The creation of a Muslim school financed by the state like other private religious schools, will help to integrate France's 5 million Muslims, say supporters. But there is concern, even among Muslims, that it could isolate and radicalize Muslim students.

"We [France] are a democracy and they [Muslims] have the right to open a school, like anybody else," says Jacqueline Costa- Lascoux, an expert on French secularism and a member of a state commission studying the issue. "But democracy is weak in the face of fundamentalism."

The authorization of the school follows the election of the French Council for the Muslims in April this year, an initiative by Interior Minister Nicolas Sarkozy to "give the country's Muslims a voice." Protestant and Jewish groups have had similar councils for 100 years.

Mr. Sarkozy also reinvigorated debate about the hijab this year when he insisted that Muslim women appear uncovered in national identity photographs.
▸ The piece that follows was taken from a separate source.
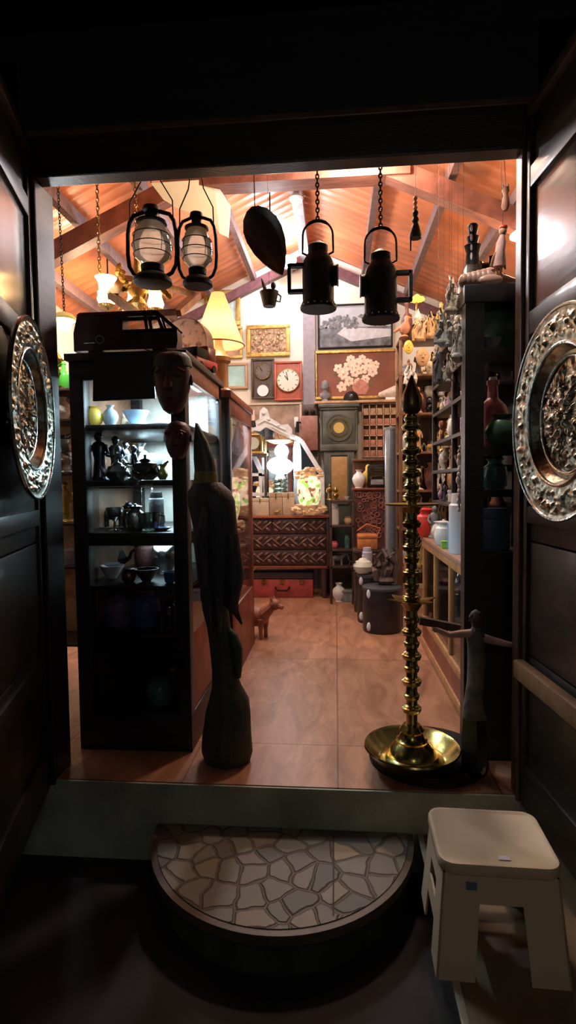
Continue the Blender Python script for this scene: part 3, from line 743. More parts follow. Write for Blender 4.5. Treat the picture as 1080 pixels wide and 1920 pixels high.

President Chirac subsequently appointed the state commission to recommend by the end of the year whether a law to impose secularism is necessary.

The controversy is not limited to France. A recent constitutional court judgment in Germany, which has a smaller Muslim community of mainly Turkish immigrants, ruled that a Muslim teacher was unfairly dismissed for refusing to remove her headscarf at work.

Situated on the third floor of the Al Imane Mosque, the French school is in the heart of a largely Muslim area that has been the scene of violent clashes between Muslims and police in the past.